Young Japanese-American actor Gedde Watanabe played the undersexed, nerdy foreign-exchange student whose ethnicity was the butt of jokes throughout the film.

In "Slanted Screen," comedian Bobby Lee of MAD TV says, "My nickname was 'Long Duk Dong' in high school because of that character, and I think every Asian guy that ever went to an American school's nickname was Long Duk Dong because of that character. That means that you're not going to get any girls."

Daniel Dae Kim of ABC's "Lost" told "20/20's" Stossel that images like the Long Duk Dong character and that of the subservient cook Hop Sing on "Bonanza" had been "hard for me to shake as a high school student. … Because a lot of those characters were the very ones that people would make fun of me about when I was going to school. They made an indelible mark on my childhood psyche."

B.D. Wong, who plays a psychiatrist on "Law & Order: Special Victims Unit" knew as a child he wanted to be a performer, but "every portrayal of an Asian that I was watching as a kid was something that embarrassed me."

With the exception, he says, of actor George Takei, who played Lt. Sulu on the space series "Star Trek."
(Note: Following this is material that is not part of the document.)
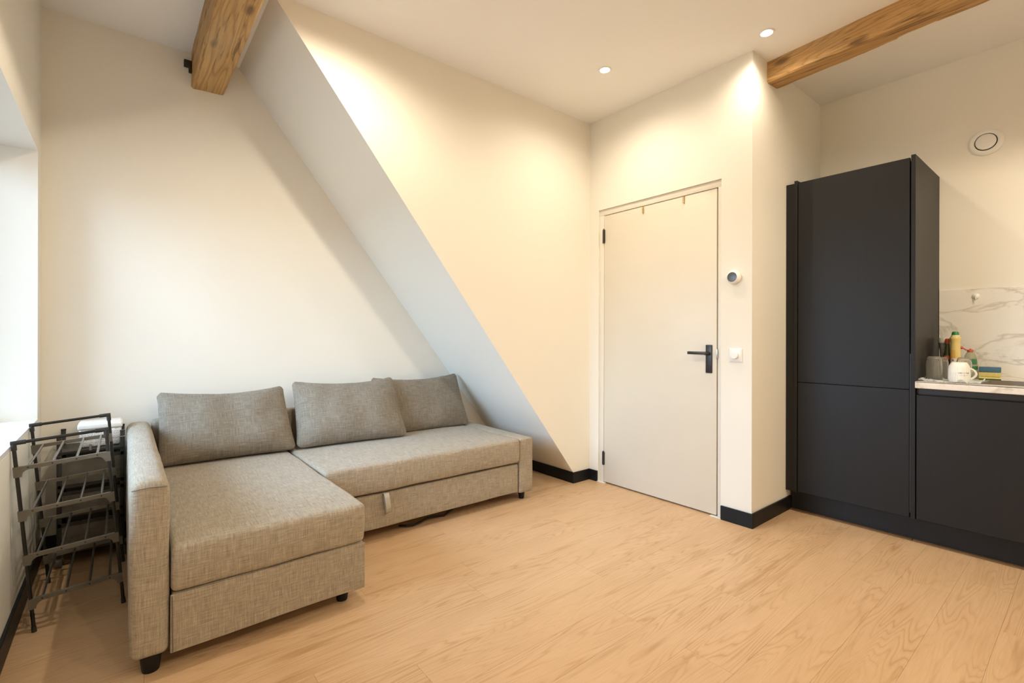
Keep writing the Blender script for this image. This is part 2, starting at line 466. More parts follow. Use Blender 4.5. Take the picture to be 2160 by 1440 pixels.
# baseboards
def board(name, x0, x1, y0, y1, h, label):
    b = NB(); box(b, x0, x1, y0, y1, 0, h, .0015, 1)
    finish(b, name, M_BLACKPAINT, kind=ST, label=label, smooth=False)
board('baseboard_left', XW, XW+.012, YF, YB, .09, 'black baseboard along the window wall')
board('baseboard_back', XW+.012, 2.75, YB-.012, YB, .09, 'black baseboard behind the sofa')
board('baseboard_slope', 2.757, 2.770, YS-.012, YB-.012, .085, 'black baseboard under the sloping wall')
board('baseboard_corner', 2.770, XD-.012, YS-.012, YS, .085, 'short black baseboard left of the door corner')
board('baseboard_hinge', XD-.012, XD, DY1+.004, YS, .085, 'black baseboard stub beside the door hinges')
board('baseboard_right', XD-.012, XD, YN-.012, DY0-.003, .088, 'black baseboard on the pier right of the door')
board('baseboard_pier', XD, 3.506, YN-.012, YN, .088, 'black baseboard running from pier to kitchen')

# door frame and door
XF = XD+.011
b = NB(); box(b, XF, XD+.07, DY0, 1.5635, 0, 2.112, .002); jr = None
trim = finish(b, 'trim_1', M_WHITEGLOSS, kind=ST, label='off white door frame set into the wall')
b = NB(); box(b, XF, XD+.07, 2.5015, DY1, 0, 2.112, .002); finish(b, 'jamb', M_WHITEGLOSS, trim)
b = NB(); box(b, XF, XD+.07, DY0, DY1, 2.112, DZ, .002); finish(b, 'head', M_WHITEGLOSS, trim)
for y0, y1 in ((2.478, 2.555), (1.528, 1.605)):
    b = NB(); box(b, XD-.012, XF+.004, y0, y1, 0, .006, .002); finish(b, 'frame_foot', M_WHITEGLOSS, trim)
b = NB(); box(b, XD-.002, XF+.004, 1.5605, 1.5675, 1.015, 1.075, .001); finish(b, 'strike_plate', M_STEEL, trim)
b = NB(); box(b, XF, XD+.055, 1.5715, 2.4985, .010, 2.1065, .002)
door = finish(b, 'door_1', M_DOOR, kind=ST, label='flush off white door with a black lever')
b = NB(); box(b, XF-.009, XF+.001, 1.599, 1.643, .919, 1.102, .004)
hp = finish(b, 'handle_plate', M_BLACKMETAL, door)
b = NB(); cyl(b, (XF-.05, 1.622, 1.047), (XF-.004, 1.622, 1.047), .011, seg=16)
box(b, XF-.060, XF-.040, 1.612, 1.744, 1.039, 1.058, .004)
finish(b, 'lever', M_BLACKMETAL, hp)
b = NB(); cyl(b, (XF-.011, 1.622, .94), (XF-.004, 1.622, .94), .005, seg=12); finish(b, 'screw', M_HOLE, hp)
for z0, z1 in ((1.893, 1.998), (.143, .244)):
    b = NB(); cyl(b, (XF-.006, 2.5, z0), (XF-.006, 2.5, z1), .0075, seg=12); cyl(b, (XF-.006, 2.5, z1), (XF-.006, 2.5, z1+.008), .004, seg=8)
    box(b, XF-.003, XF+.001, 2.49, 2.515, z0, z1, .001)
    finish(b, 'hinge', M_BLACKMETAL, door)

# ---------------------------------------------------------------- ceiling spotlights
for i, (x, y, lab, watts) in enumerate(SPOTS):
    e = empty('ceiling_spotlight', (x, y, ZC), lab, 'spotlight', 'recessed ceiling spotlights')
    b = NB(); lathe(b, [(.030, -.001), (.031, -.004), (.041, -.005), (.043, -.001), (.043, 0)], 32)
    finish(b, 'trim_ring', M_PLASTIC, e)
    b = NB(); lathe(b, [(0, -.0045), (.022, -.0042), (.030, -.002)], 32)
    finish(b, 'lens', M_LENS, e)
    L = bpy.data.lights.new('spot_lamp', 'SPOT'); L.energy = LAMP_W*watts; L.color = LAMP_C
    L.spot_size = math.radians(168); L.spot_blend = 1.0 if i < 2 else .62; L.shadow_soft_size = .022
    lo = bpy.data.objects.new('spot_lamp', L); COL.objects.link(lo); lo.parent = e; lo.location = (0, 0, -.03)

# ---------------------------------------------------------------- beams
def beam(name, stations, label, amp):
    """stations: (y, [(x,z) x4]) cross-sections, subdivided and roughened"""
    b = NB(); rings = []
    def lerp(p, q, t): return (p[0]+(q[0]-p[0])*t, p[1]+(q[1]-p[1])*t)
    for y, sec in stations:
        ring = []
        for k in range(4):
            for t in (0, .06, .35, .65, .94):
                x, z = lerp(sec[k], sec[(k+1) % 4], t)
                n = noise.noise(Vector((x*14, y*5, z*14)))*amp + (noise.noise(Vector((x*40, y*22, z*40)))*amp*.8 if t in (0, .06, .94) else 0)
                cxm = sum(p[0] for p in sec)/4; czm = sum(p[1] for p in sec)/4
                dx, dz = x-cxm, z-czm; L = math.hypot(dx, dz)
                k2 = -.006 if t == 0 else 0
                ring.append(b.verts.new((x+dx/L*(n+k2), y, z+dz/L*(n+k2))))
        rings.append(ring)
    m = len(rings[0])
    for A, B in zip(rings, rings[1:]):
        for k in range(m): b.faces.new((A[k], A[(k+1) % m], B[(k+1) % m], B[k]))
    b.faces.new(rings[0]); b.faces.new(rings[-1][::-1])
    return finish(b, name, M_BEAM, label=label, cat='beam', angle=28)
def seq(a, c, n): return [a+(c-a)*i/n for i in range(n+1)]
z0 = 2.668
beam('ceiling_beam', [(y, [(.329, ZC+.012), (.329, z0), (.503, z0+.008), (.503, ZC+.012)]) for y in seq(YB+.004, YF, 90)],
     'rough timber ceiling beam over the sofa, ending on the back wall', .0035)
def xl(y): return 3.150-.083*(YN-y)          # the beam runs slightly askew
def xr(y):
    return xl(y)+.156-(.012 if .545 < y < .706 else 0)-(.004 if y <= .545 else 0)
ys = sorted(set(seq(YN+.004, YF, 110)+[.712, .700, .552, .540]), reverse=True)
beam('ceiling_beam', [(y, [(xl(y), ZC+.012), (xl(y), 2.752), (xr(y), 2.760), (xr(y)+.01, ZC+.012)]) for y in ys],
     'rough timber ceiling beam above the kitchen, starting at the pier', .0035)
b = NB(); box(b, .289, .331, YB-.03, YB-.002, 2.783, 2.822, .003); box(b, .313, .331, YB-.032, YB-.001, 2.755, 2.80, .003)
finish(b, 'beam_anchor', plain('dark_iron', (.035, .022, .010), .55, .4), label='dark iron anchor plate at the end of the sofa-side beam', cat='bracket')

# ---------------------------------------------------------------- sofa
sofa = empty('corner_sofa', (.9, 2.8, 0), 'grey beige linen corner sofa bed with chaise on the left', 'sofa')
def sp(bm, name, mat=M_LINEN, parent=None, label=None):
    p = parent or sofa
    o = finish(bm, name, mat, p, label=label, angle=60)
    o.location = -Vector(sofa.location) if p is sofa else (0, 0, 0); return o
def wob(a, f, seed=0):
    return lambda P, h, c: (noise.noise(Vector((P.y*f+seed, P.z*f, 1)))*a, noise.noise(Vector((P.x*f+seed, P.z*f, 5)))*a, noise.noise(Vector((P.x*f, P.y*f+seed, 9)))*a)
YC, YM, YK = 2.012, 2.57, 3.385
def armfn(P, h, c):
    o = Vector(wob(.003, 7)(P, h, c))
    if P.z > h.z-.09:
        t = (P.z-(h.z-.09))/.09; o.z += .012*max(0, 1-(P.x/h.x)**2)*t
    return o
sp(rbox(.021, .130, YC, 3.47, .068, .655, .028, .045, armfn), 'armrest')
sp(rbox(2.162, 2.284, YM+.005, 3.47, .055, .436, .014, .05, wob(.002, 6, 2)), 'armrest', label='low right armrest')
sp(rbox(.132, 2.16, YK, 3.475, .10, .672, .02, .06, wob(.003, 6, 4)), 'backrest')
def seatfn(P, h, c):
    o = Vector(wob(.004, 5, 7)(P, h, c))
    if P.z > 0: o.z += .010*max(0, 1-(P.x/h.x)**4)*max(0, 1-(P.y/h.y)**4)
    if P.y < -h.y+.03: o.y += -.006*math.cos(P.z/h.z*1.4)
    return o
sp(rbox(.134, .820, YC, YK-.002, .266, .432, .022, .04, seatfn), 'chaise_cushion')
sp(rbox(.826, 2.158, YM, YK-.002, .274, .436, .020, .04, seatfn), 'seat_cushion')
sp(rbox(.136, .816, YC+.012, YK-.002, .068, .264, .010, .05, wob(.003, 5, 3)), 'chaise_base')
def flapfn(P, h, c): return (0, .003*math.sin(P.x*9), .004*math.sin(P.x*4+1) if P.z < 0 else 0)
fl = sp(rbox(.131, .819, YC+.003, YC+.012, .064, .262, .0035, .04, flapfn), 'front_flap')
b = NB(); tube(b, [(.138, YC+.001, .068), (.137, YC+.0005, .16), (.136, YC+.001, .258)], .0016, 6); sp(b, 'seam', M_LINEN_SHADED)
b = NB(); tube(b, [(.026, YC-.0005, .640), (.074, YC-.002, .644), (.122, YC-.0005, .640)], .0016, 6); sp(b, 'seam', M_LINEN_SHADED)
sp(rbox(.830, 2.156, YM+.014, YK-.002, .066, .262, .010, .05, wob(.003, 5, 9)), 'pull_out_base')
def leg(x, y, r0, r1, h, nm='leg'):
    b = NB(); lathe(b, [(0, 0), (r1*.95, 0), (r1, .004), (r0, h), (0, h)], 20, c=(x, y, 0)); sp(b, nm, M_BLACKPAINT)
leg(.080, 2.074, .034, .026, .074); leg(.752, 2.106, .030, .023, .074)
leg(2.222, 2.63, .026, .019, .066); leg(.08, 3.38, .030, .024, .074); leg(2.222, 3.40, .026, .02, .066); leg(.752, 3.30, .03, .024, .074)
leg(2.02, 2.75, .016, .014, .07, 'glide')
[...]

"George Takei on 'Star Trek' was the dignified role model that a lot of Asian-American actors found comfort in. 'Wow, there's a guy who doesn't speak with an accent, who is part of an American landscape.' It's space. So they got away with it."

The Invisible Asian-Americans

A study released last month done by UCLA researchers for the Asian American Justice Center confirmed that there had not been a tremendous amount of progress for Asian-American actors looking for leading roles on network TV.

While Asian-Americans make up 5 percent of the U.S. population, the report found only 2.6 percent were primetime TV regulars.

And shows set in cities with large Asian populations, like New York and Los Angeles, had few Asian roles.

One out of five people in the New York City borough of Queens is Asian, but CBS's "The King of Queens" has no Asian characters.

Actress Ming-Na, who plays an FBI agent on the new Fox show "Vanished," noticed that about Orange County, Calif., where the show "The O.C." is based.

She told "20/20": "I don't know what Orange County that show is representing. But there is not one single Asian in that show. And I am sorry, that is just wrong. It would be like having a show take place in China and not having one Asian represented."

The danger, "Law & Order's" Wong says, is that Asian-Americans can become invisible in their own country.

"I felt a great need to prove to people that there was such a thing as an Asian-American person. I don't think that people in this country generally, widely understand that there are people with my face that were actually born here."

The lack of what Wong calls "an American landscape that's really diverse" on TV is "tremendously damaging for kids."

Wong says as a kid, this said to him, "You're not welcome. You're not welcome in this industry. And frankly, I'm not so sure you're so welcome in the country in general."

"People really trust and believe in what they see on the television," Wong told Stossel. "I certainly trusted and believed it when I was a kid. … And it did a number on me."

Tisa Chang agrees. "A young person growing up, seeing himself lampooned and caricatured with broken English or buck teeth or slanty eyes. … It's really quite an emotional and psychic trauma for a young person."

"We are a melting pot," Ming-Na said. "We need to address it, and we need to represent it in television and in films."

"It would be a really wonderful place in Hollywood," Ming-Na said, "when we are just seen as actors. Where we are not plagued with being an 'Asian-American actor' or an 'African-American actor,' because then we might as well call Tom Cruise 'the Caucasian actor.' … When that time comes, that's when I think we are forging ahead."